Her Royal Highness, who wore a blue and white dress, and a robin-blue straw hat with a ribbon, sat in the front row of the Cathedral Church of St. James this morning as Dean Douglas Stoute knit the day’s two themes deftly together with a sermon calling for the Anglican Church to hold a “respectful, inclusive dialogue with all God’s people,” adding, “this is not easy.”

Also in the packed church, which boasts Canada’s largest steeple, were the Queen’s husband, Prince Philip and Ontario Premier Dalton McGuinty and his wife, Terry McGuinty.

“The church is undergoing a rebirth,” the Very Reverend Stoute told the congregation. “It is at times destructive.” He noted that some in the Anglican church have sought to defend traditional biblical ideas of who belongs and who does not, a reference to a schism in the Anglican church over the blessing of same-sex unions.

“A church grounded by inclusiveness and openness is becoming more relevant,” he said.
“Polarization within Anglicanism is not new,” Rev. Stoute added, noting the 16th-century division between Catholicism and Protestantism and the 19th century dispute between high church and low church.

“Throughout history Anglicanism has sought to find a middle road,” he added. “It is a recognition that we do not have all the answers. It requires that we let go of pride and reach out to listen with open minds and open hearts.”

I’m tempted the think that the Very Reverend Stoute has been over-imbibing in the drink of his namesake.

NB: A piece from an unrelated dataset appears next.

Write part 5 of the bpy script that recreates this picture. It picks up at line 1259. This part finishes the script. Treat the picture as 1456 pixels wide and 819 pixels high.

“A church grounded by inclusiveness and openness is becoming more relevant”; never in its entire existence has the Anglican Church been less relevant or more ignored. When it isn’t ignored, it is ridiculed for abandoning its own beliefs in favour of galloping as fast as it can on the treadmill of trendiness like a demented hamster in its wheel.

“The church is undergoing a rebirth,”. That must be why the number of people attending church has fallen from 1.2 million in 1960 to 650,000 in 2001 to 325,000 in 2009. This rebirth bears a remarkable resemblance to a death rattle.

““Throughout history Anglicanism has sought to find a middle road,” he added. “It is a recognition that we do not have all the answers. It requires that we let go of pride and reach out to listen with open minds and open hearts.” The new evangelism: we have no idea what to believe; do you? Why not join us on Sunday and we can all wonder what it’s all about together.

The poor Queen – with any luck she had jet lag and fell asleep.